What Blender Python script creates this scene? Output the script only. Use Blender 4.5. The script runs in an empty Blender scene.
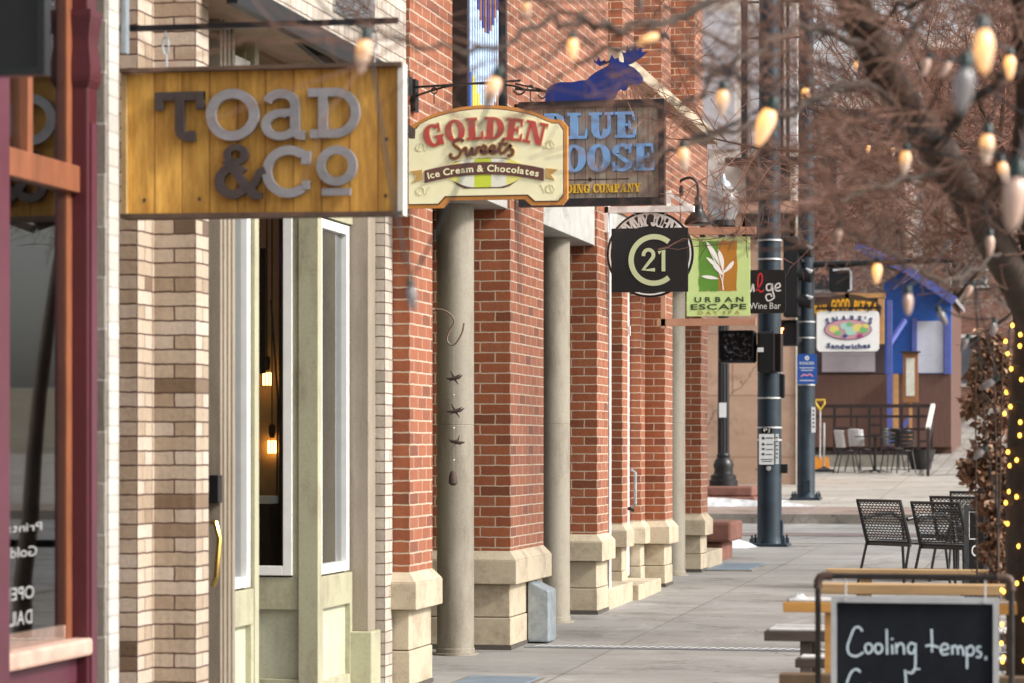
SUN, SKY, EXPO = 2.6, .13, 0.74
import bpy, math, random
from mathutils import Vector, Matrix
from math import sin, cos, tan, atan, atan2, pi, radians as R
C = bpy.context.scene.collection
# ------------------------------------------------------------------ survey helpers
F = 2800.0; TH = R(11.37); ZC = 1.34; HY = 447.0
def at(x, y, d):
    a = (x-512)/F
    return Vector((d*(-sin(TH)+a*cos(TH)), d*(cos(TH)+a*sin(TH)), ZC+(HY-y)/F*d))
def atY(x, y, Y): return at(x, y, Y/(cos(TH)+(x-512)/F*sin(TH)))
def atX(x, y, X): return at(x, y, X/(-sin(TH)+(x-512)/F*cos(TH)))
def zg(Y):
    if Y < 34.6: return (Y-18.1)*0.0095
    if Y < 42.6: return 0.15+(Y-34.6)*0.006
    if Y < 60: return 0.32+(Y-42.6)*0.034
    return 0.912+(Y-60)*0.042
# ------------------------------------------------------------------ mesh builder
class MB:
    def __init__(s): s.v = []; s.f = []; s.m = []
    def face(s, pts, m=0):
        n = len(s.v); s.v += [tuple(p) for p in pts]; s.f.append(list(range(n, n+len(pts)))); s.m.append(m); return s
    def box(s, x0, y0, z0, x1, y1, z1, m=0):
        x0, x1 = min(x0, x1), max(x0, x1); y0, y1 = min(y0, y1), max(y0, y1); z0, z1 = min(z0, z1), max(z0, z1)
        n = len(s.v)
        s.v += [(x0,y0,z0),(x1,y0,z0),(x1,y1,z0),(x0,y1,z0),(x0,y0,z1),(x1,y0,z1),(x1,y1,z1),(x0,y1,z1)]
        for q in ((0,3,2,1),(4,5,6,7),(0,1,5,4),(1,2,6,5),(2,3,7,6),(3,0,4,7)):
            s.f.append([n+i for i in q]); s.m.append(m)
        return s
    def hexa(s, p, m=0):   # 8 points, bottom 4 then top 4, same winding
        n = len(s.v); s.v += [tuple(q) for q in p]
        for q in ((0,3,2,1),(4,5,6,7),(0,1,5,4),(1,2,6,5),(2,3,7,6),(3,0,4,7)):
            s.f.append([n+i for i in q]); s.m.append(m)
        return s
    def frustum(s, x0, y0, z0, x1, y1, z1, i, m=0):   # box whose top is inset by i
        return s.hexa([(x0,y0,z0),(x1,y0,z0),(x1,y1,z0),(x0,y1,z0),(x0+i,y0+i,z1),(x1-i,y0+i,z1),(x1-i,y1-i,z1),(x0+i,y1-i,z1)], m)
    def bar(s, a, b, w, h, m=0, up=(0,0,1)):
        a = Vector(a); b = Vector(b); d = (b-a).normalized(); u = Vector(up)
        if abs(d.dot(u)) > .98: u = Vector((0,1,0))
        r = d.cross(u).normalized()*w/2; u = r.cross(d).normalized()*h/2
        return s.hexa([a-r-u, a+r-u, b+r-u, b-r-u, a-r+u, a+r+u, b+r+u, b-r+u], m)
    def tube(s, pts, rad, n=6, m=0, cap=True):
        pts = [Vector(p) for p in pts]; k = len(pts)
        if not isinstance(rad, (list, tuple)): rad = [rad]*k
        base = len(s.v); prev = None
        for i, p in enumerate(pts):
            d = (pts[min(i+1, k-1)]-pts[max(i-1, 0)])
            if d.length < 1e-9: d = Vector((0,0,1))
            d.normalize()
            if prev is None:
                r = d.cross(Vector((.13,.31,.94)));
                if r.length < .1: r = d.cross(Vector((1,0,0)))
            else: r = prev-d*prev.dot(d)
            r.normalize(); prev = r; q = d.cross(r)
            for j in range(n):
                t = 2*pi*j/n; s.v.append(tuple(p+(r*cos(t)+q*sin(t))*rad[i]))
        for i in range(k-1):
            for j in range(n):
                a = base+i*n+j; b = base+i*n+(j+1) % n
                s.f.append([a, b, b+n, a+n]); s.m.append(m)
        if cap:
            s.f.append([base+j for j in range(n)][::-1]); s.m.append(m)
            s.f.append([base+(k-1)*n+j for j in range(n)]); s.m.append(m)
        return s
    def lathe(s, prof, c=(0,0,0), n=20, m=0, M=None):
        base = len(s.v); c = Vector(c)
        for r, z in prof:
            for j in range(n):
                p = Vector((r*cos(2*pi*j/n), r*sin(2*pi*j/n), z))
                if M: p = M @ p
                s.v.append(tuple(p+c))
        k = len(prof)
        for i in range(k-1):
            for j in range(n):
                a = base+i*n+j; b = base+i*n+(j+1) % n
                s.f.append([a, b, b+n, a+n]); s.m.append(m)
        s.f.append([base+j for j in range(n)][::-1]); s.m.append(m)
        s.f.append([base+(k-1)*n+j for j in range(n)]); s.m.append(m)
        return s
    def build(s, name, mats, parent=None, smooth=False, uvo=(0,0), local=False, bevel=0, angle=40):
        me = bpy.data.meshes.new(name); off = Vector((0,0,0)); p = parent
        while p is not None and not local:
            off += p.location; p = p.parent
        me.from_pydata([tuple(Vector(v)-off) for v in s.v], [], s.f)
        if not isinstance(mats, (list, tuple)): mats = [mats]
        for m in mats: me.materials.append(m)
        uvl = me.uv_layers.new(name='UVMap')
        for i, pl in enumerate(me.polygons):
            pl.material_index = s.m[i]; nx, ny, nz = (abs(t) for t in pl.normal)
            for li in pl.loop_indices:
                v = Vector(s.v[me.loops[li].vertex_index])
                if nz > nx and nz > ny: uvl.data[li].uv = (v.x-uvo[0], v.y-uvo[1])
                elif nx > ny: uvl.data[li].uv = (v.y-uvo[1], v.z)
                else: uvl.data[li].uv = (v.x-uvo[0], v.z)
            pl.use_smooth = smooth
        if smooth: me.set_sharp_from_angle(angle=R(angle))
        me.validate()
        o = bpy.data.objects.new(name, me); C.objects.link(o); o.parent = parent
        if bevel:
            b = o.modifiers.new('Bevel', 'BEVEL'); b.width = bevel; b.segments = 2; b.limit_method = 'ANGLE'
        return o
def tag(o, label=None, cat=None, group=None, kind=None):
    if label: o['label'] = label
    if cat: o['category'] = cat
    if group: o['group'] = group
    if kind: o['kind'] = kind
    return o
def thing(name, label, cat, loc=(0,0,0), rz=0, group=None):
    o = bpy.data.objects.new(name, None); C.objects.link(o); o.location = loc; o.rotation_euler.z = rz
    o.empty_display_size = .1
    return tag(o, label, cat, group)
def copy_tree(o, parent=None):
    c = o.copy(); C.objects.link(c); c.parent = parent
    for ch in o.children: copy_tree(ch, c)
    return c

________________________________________

WHAT YOU NEED TO DO:
Return each line from the material above exactly, but not the pictures.

THE COMPLETED TASK:
What Blender Python script creates this scene? Output the script only. Use Blender 4.5. The script runs in an empty Blender scene.
SUN, SKY, EXPO = 2.6, .13, 0.74
import bpy, math, random
from mathutils import Vector, Matrix
from math import sin, cos, tan, atan, atan2, pi, radians as R
C = bpy.context.scene.collection
# ------------------------------------------------------------------ survey helpers
F = 2800.0; TH = R(11.37); ZC = 1.34; HY = 447.0
def at(x, y, d):
    a = (x-512)/F
    return Vector((d*(-sin(TH)+a*cos(TH)), d*(cos(TH)+a*sin(TH)), ZC+(HY-y)/F*d))
def atY(x, y, Y): return at(x, y, Y/(cos(TH)+(x-512)/F*sin(TH)))
def atX(x, y, X): return at(x, y, X/(-sin(TH)+(x-512)/F*cos(TH)))
def zg(Y):
    if Y < 34.6: return (Y-18.1)*0.0095
    if Y < 42.6: return 0.15+(Y-34.6)*0.006
    if Y < 60: return 0.32+(Y-42.6)*0.034
    return 0.912+(Y-60)*0.042
# ------------------------------------------------------------------ mesh builder
class MB:
    def __init__(s): s.v = []; s.f = []; s.m = []
    def face(s, pts, m=0):
        n = len(s.v); s.v += [tuple(p) for p in pts]; s.f.append(list(range(n, n+len(pts)))); s.m.append(m); return s
    def box(s, x0, y0, z0, x1, y1, z1, m=0):
        x0, x1 = min(x0, x1), max(x0, x1); y0, y1 = min(y0, y1), max(y0, y1); z0, z1 = min(z0, z1), max(z0, z1)
        n = len(s.v)
        s.v += [(x0,y0,z0),(x1,y0,z0),(x1,y1,z0),(x0,y1,z0),(x0,y0,z1),(x1,y0,z1),(x1,y1,z1),(x0,y1,z1)]
        for q in ((0,3,2,1),(4,5,6,7),(0,1,5,4),(1,2,6,5),(2,3,7,6),(3,0,4,7)):
            s.f.append([n+i for i in q]); s.m.append(m)
        return s
    def hexa(s, p, m=0):   # 8 points, bottom 4 then top 4, same winding
        n = len(s.v); s.v += [tuple(q) for q in p]
        for q in ((0,3,2,1),(4,5,6,7),(0,1,5,4),(1,2,6,5),(2,3,7,6),(3,0,4,7)):
            s.f.append([n+i for i in q]); s.m.append(m)
        return s
    def frustum(s, x0, y0, z0, x1, y1, z1, i, m=0):   # box whose top is inset by i
        return s.hexa([(x0,y0,z0),(x1,y0,z0),(x1,y1,z0),(x0,y1,z0),(x0+i,y0+i,z1),(x1-i,y0+i,z1),(x1-i,y1-i,z1),(x0+i,y1-i,z1)], m)
    def bar(s, a, b, w, h, m=0, up=(0,0,1)):
        a = Vector(a); b = Vector(b); d = (b-a).normalized(); u = Vector(up)
        if abs(d.dot(u)) > .98: u = Vector((0,1,0))
        r = d.cross(u).normalized()*w/2; u = r.cross(d).normalized()*h/2
        return s.hexa([a-r-u, a+r-u, b+r-u, b-r-u, a-r+u, a+r+u, b+r+u, b-r+u], m)
    def tube(s, pts, rad, n=6, m=0, cap=True):
        pts = [Vector(p) for p in pts]; k = len(pts)
        if not isinstance(rad, (list, tuple)): rad = [rad]*k
        base = len(s.v); prev = None
        for i, p in enumerate(pts):
            d = (pts[min(i+1, k-1)]-pts[max(i-1, 0)])
            if d.length < 1e-9: d = Vector((0,0,1))
            d.normalize()
            if prev is None:
                r = d.cross(Vector((.13,.31,.94)));
                if r.length < .1: r = d.cross(Vector((1,0,0)))
            else: r = prev-d*prev.dot(d)
            r.normalize(); prev = r; q = d.cross(r)
            for j in range(n):
                t = 2*pi*j/n; s.v.append(tuple(p+(r*cos(t)+q*sin(t))*rad[i]))
        for i in range(k-1):
            for j in range(n):
                a = base+i*n+j; b = base+i*n+(j+1) % n
                s.f.append([a, b, b+n, a+n]); s.m.append(m)
        if cap:
            s.f.append([base+j for j in range(n)][::-1]); s.m.append(m)
            s.f.append([base+(k-1)*n+j for j in range(n)]); s.m.append(m)
        return s
    def lathe(s, prof, c=(0,0,0), n=20, m=0, M=None):
        base = len(s.v); c = Vector(c)
        for r, z in prof:
            for j in range(n):
                p = Vector((r*cos(2*pi*j/n), r*sin(2*pi*j/n), z))
                if M: p = M @ p
                s.v.append(tuple(p+c))
        k = len(prof)
        for i in range(k-1):
            for j in range(n):
                a = base+i*n+j; b = base+i*n+(j+1) % n
                s.f.append([a, b, b+n, a+n]); s.m.append(m)
        s.f.append([base+j for j in range(n)][::-1]); s.m.append(m)
        s.f.append([base+(k-1)*n+j for j in range(n)]); s.m.append(m)
        return s
    def build(s, name, mats, parent=None, smooth=False, uvo=(0,0), local=False, bevel=0, angle=40):
        me = bpy.data.meshes.new(name); off = Vector((0,0,0)); p = parent
        while p is not None and not local:
            off += p.location; p = p.parent
        me.from_pydata([tuple(Vector(v)-off) for v in s.v], [], s.f)
        if not isinstance(mats, (list, tuple)): mats = [mats]
        for m in mats: me.materials.append(m)
        uvl = me.uv_layers.new(name='UVMap')
        for i, pl in enumerate(me.polygons):
            pl.material_index = s.m[i]; nx, ny, nz = (abs(t) for t in pl.normal)
            for li in pl.loop_indices:
                v = Vector(s.v[me.loops[li].vertex_index])
                if nz > nx and nz > ny: uvl.data[li].uv = (v.x-uvo[0], v.y-uvo[1])
                elif nx > ny: uvl.data[li].uv = (v.y-uvo[1], v.z)
                else: uvl.data[li].uv = (v.x-uvo[0], v.z)
            pl.use_smooth = smooth
        if smooth: me.set_sharp_from_angle(angle=R(angle))
        me.validate()
        o = bpy.data.objects.new(name, me); C.objects.link(o); o.parent = parent
        if bevel:
            b = o.modifiers.new('Bevel', 'BEVEL'); b.width = bevel; b.segments = 2; b.limit_method = 'ANGLE'
        return o
def tag(o, label=None, cat=None, group=None, kind=None):
    if label: o['label'] = label
    if cat: o['category'] = cat
    if group: o['group'] = group
    if kind: o['kind'] = kind
    return o
def thing(name, label, cat, loc=(0,0,0), rz=0, group=None):
    o = bpy.data.objects.new(name, None); C.objects.link(o); o.location = loc; o.rotation_euler.z = rz
    o.empty_display_size = .1
    return tag(o, label, cat, group)
def copy_tree(o, parent=None):
    c = o.copy(); C.objects.link(c); c.parent = parent
    for ch in o.children: copy_tree(ch, c)
    return c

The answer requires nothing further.